WORK TO DO: Print all entries precisely as they are written.

DATA SHOWN:
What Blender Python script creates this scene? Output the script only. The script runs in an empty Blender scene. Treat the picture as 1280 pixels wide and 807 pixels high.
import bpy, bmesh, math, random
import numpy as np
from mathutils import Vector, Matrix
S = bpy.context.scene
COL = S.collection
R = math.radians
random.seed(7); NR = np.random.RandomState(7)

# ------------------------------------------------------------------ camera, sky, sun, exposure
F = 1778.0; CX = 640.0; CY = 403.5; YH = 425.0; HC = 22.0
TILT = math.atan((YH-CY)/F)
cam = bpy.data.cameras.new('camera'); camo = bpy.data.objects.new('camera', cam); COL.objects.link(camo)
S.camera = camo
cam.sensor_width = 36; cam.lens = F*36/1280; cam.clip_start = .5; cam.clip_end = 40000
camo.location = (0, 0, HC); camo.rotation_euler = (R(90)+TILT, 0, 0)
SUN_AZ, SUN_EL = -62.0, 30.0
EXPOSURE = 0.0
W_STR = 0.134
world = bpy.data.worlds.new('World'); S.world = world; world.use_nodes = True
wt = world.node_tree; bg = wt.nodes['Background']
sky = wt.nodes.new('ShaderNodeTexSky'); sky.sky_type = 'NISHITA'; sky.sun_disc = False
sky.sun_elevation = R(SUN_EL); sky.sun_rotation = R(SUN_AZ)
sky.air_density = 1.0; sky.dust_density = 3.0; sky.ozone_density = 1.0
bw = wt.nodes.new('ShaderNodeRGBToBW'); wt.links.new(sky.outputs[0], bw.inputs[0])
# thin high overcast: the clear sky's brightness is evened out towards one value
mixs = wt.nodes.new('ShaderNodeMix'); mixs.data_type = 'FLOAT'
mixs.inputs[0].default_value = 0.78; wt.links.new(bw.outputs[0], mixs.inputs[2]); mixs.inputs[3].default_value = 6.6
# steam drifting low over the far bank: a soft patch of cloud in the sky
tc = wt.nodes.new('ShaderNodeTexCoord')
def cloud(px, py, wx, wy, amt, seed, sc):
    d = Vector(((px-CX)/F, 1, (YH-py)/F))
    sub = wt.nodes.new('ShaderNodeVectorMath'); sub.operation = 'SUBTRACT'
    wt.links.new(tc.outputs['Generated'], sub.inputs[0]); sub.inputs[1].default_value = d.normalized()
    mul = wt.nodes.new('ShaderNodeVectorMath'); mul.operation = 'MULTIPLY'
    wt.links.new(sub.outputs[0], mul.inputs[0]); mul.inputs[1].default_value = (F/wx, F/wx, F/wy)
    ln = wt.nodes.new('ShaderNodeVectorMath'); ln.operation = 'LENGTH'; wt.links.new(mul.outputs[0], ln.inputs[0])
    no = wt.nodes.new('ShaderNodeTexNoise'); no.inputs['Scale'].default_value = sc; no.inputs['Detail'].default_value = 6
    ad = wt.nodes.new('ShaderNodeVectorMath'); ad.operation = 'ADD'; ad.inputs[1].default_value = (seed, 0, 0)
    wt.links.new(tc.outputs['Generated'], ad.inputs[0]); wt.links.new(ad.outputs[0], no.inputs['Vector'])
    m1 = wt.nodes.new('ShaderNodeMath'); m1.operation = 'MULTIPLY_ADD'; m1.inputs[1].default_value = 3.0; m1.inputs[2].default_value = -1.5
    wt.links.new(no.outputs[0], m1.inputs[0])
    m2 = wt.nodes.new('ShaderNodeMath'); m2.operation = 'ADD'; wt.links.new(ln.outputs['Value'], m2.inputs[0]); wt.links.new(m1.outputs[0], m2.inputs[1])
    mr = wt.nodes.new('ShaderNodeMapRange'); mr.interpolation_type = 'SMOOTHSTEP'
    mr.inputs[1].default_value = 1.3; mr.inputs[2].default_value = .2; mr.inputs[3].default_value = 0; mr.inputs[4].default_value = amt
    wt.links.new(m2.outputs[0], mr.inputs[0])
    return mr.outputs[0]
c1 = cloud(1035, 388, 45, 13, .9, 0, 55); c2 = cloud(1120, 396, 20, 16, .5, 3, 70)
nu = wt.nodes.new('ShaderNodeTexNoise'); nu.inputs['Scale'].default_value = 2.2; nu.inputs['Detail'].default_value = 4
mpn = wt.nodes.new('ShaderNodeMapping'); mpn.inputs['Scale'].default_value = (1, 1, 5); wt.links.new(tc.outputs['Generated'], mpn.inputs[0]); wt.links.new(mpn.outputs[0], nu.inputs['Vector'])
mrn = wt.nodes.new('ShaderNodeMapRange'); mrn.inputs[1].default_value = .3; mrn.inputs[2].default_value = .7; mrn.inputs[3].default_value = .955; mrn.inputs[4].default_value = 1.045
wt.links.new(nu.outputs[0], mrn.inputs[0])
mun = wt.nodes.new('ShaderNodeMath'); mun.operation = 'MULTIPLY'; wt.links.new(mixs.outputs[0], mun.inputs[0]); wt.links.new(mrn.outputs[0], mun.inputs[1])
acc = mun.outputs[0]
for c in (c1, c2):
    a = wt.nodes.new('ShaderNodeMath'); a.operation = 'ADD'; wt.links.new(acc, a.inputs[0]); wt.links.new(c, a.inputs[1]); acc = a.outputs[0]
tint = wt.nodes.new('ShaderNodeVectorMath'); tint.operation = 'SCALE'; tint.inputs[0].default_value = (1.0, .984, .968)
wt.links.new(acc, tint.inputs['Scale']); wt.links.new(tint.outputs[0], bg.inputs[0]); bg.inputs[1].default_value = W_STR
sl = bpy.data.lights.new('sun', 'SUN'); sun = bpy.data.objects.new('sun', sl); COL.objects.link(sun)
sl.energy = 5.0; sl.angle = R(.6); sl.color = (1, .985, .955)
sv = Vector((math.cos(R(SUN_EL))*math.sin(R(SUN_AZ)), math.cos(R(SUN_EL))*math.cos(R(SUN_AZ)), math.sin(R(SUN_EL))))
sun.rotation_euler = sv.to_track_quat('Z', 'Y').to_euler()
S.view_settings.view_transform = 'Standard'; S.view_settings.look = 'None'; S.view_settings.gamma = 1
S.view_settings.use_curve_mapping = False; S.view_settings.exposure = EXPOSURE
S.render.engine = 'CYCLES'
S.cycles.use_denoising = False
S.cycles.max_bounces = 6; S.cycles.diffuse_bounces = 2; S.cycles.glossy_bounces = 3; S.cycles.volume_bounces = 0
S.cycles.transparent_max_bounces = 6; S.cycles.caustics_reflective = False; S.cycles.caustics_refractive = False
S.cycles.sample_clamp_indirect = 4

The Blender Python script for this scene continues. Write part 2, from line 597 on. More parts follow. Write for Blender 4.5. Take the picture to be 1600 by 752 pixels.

ANSWER TO THIS EXERCISE:
What Blender Python script creates this scene? Output the script only. The script runs in an empty Blender scene. Treat the picture as 1280 pixels wide and 807 pixels high.
import bpy, bmesh, math, random
import numpy as np
from mathutils import Vector, Matrix
S = bpy.context.scene
COL = S.collection
R = math.radians
random.seed(7); NR = np.random.RandomState(7)

# ------------------------------------------------------------------ camera, sky, sun, exposure
F = 1778.0; CX = 640.0; CY = 403.5; YH = 425.0; HC = 22.0
TILT = math.atan((YH-CY)/F)
cam = bpy.data.cameras.new('camera'); camo = bpy.data.objects.new('camera', cam); COL.objects.link(camo)
S.camera = camo
cam.sensor_width = 36; cam.lens = F*36/1280; cam.clip_start = .5; cam.clip_end = 40000
camo.location = (0, 0, HC); camo.rotation_euler = (R(90)+TILT, 0, 0)
SUN_AZ, SUN_EL = -62.0, 30.0
EXPOSURE = 0.0
W_STR = 0.134
world = bpy.data.worlds.new('World'); S.world = world; world.use_nodes = True
wt = world.node_tree; bg = wt.nodes['Background']
sky = wt.nodes.new('ShaderNodeTexSky'); sky.sky_type = 'NISHITA'; sky.sun_disc = False
sky.sun_elevation = R(SUN_EL); sky.sun_rotation = R(SUN_AZ)
sky.air_density = 1.0; sky.dust_density = 3.0; sky.ozone_density = 1.0
bw = wt.nodes.new('ShaderNodeRGBToBW'); wt.links.new(sky.outputs[0], bw.inputs[0])
# thin high overcast: the clear sky's brightness is evened out towards one value
mixs = wt.nodes.new('ShaderNodeMix'); mixs.data_type = 'FLOAT'
mixs.inputs[0].default_value = 0.78; wt.links.new(bw.outputs[0], mixs.inputs[2]); mixs.inputs[3].default_value = 6.6
# steam drifting low over the far bank: a soft patch of cloud in the sky
tc = wt.nodes.new('ShaderNodeTexCoord')
def cloud(px, py, wx, wy, amt, seed, sc):
    d = Vector(((px-CX)/F, 1, (YH-py)/F))
    sub = wt.nodes.new('ShaderNodeVectorMath'); sub.operation = 'SUBTRACT'
    wt.links.new(tc.outputs['Generated'], sub.inputs[0]); sub.inputs[1].default_value = d.normalized()
    mul = wt.nodes.new('ShaderNodeVectorMath'); mul.operation = 'MULTIPLY'
    wt.links.new(sub.outputs[0], mul.inputs[0]); mul.inputs[1].default_value = (F/wx, F/wx, F/wy)
    ln = wt.nodes.new('ShaderNodeVectorMath'); ln.operation = 'LENGTH'; wt.links.new(mul.outputs[0], ln.inputs[0])
    no = wt.nodes.new('ShaderNodeTexNoise'); no.inputs['Scale'].default_value = sc; no.inputs['Detail'].default_value = 6
    ad = wt.nodes.new('ShaderNodeVectorMath'); ad.operation = 'ADD'; ad.inputs[1].default_value = (seed, 0, 0)
    wt.links.new(tc.outputs['Generated'], ad.inputs[0]); wt.links.new(ad.outputs[0], no.inputs['Vector'])
    m1 = wt.nodes.new('ShaderNodeMath'); m1.operation = 'MULTIPLY_ADD'; m1.inputs[1].default_value = 3.0; m1.inputs[2].default_value = -1.5
    wt.links.new(no.outputs[0], m1.inputs[0])
    m2 = wt.nodes.new('ShaderNodeMath'); m2.operation = 'ADD'; wt.links.new(ln.outputs['Value'], m2.inputs[0]); wt.links.new(m1.outputs[0], m2.inputs[1])
    mr = wt.nodes.new('ShaderNodeMapRange'); mr.interpolation_type = 'SMOOTHSTEP'
    mr.inputs[1].default_value = 1.3; mr.inputs[2].default_value = .2; mr.inputs[3].default_value = 0; mr.inputs[4].default_value = amt
    wt.links.new(m2.outputs[0], mr.inputs[0])
    return mr.outputs[0]
c1 = cloud(1035, 388, 45, 13, .9, 0, 55); c2 = cloud(1120, 396, 20, 16, .5, 3, 70)
nu = wt.nodes.new('ShaderNodeTexNoise'); nu.inputs['Scale'].default_value = 2.2; nu.inputs['Detail'].default_value = 4
mpn = wt.nodes.new('ShaderNodeMapping'); mpn.inputs['Scale'].default_value = (1, 1, 5); wt.links.new(tc.outputs['Generated'], mpn.inputs[0]); wt.links.new(mpn.outputs[0], nu.inputs['Vector'])
mrn = wt.nodes.new('ShaderNodeMapRange'); mrn.inputs[1].default_value = .3; mrn.inputs[2].default_value = .7; mrn.inputs[3].default_value = .955; mrn.inputs[4].default_value = 1.045
wt.links.new(nu.outputs[0], mrn.inputs[0])
mun = wt.nodes.new('ShaderNodeMath'); mun.operation = 'MULTIPLY'; wt.links.new(mixs.outputs[0], mun.inputs[0]); wt.links.new(mrn.outputs[0], mun.inputs[1])
acc = mun.outputs[0]
for c in (c1, c2):
    a = wt.nodes.new('ShaderNodeMath'); a.operation = 'ADD'; wt.links.new(acc, a.inputs[0]); wt.links.new(c, a.inputs[1]); acc = a.outputs[0]
tint = wt.nodes.new('ShaderNodeVectorMath'); tint.operation = 'SCALE'; tint.inputs[0].default_value = (1.0, .984, .968)
wt.links.new(acc, tint.inputs['Scale']); wt.links.new(tint.outputs[0], bg.inputs[0]); bg.inputs[1].default_value = W_STR
sl = bpy.data.lights.new('sun', 'SUN'); sun = bpy.data.objects.new('sun', sl); COL.objects.link(sun)
sl.energy = 5.0; sl.angle = R(.6); sl.color = (1, .985, .955)
sv = Vector((math.cos(R(SUN_EL))*math.sin(R(SUN_AZ)), math.cos(R(SUN_EL))*math.cos(R(SUN_AZ)), math.sin(R(SUN_EL))))
sun.rotation_euler = sv.to_track_quat('Z', 'Y').to_euler()
S.view_settings.view_transform = 'Standard'; S.view_settings.look = 'None'; S.view_settings.gamma = 1
S.view_settings.use_curve_mapping = False; S.view_settings.exposure = EXPOSURE
S.render.engine = 'CYCLES'
S.cycles.use_denoising = False
S.cycles.max_bounces = 6; S.cycles.diffuse_bounces = 2; S.cycles.glossy_bounces = 3; S.cycles.volume_bounces = 0
S.cycles.transparent_max_bounces = 6; S.cycles.caustics_reflective = False; S.cycles.caustics_refractive = False
S.cycles.sample_clamp_indirect = 4

The Blender Python script for this scene continues. Write part 2, from line 597 on. More parts follow. Write for Blender 4.5. Take the picture to be 1600 by 752 pixels.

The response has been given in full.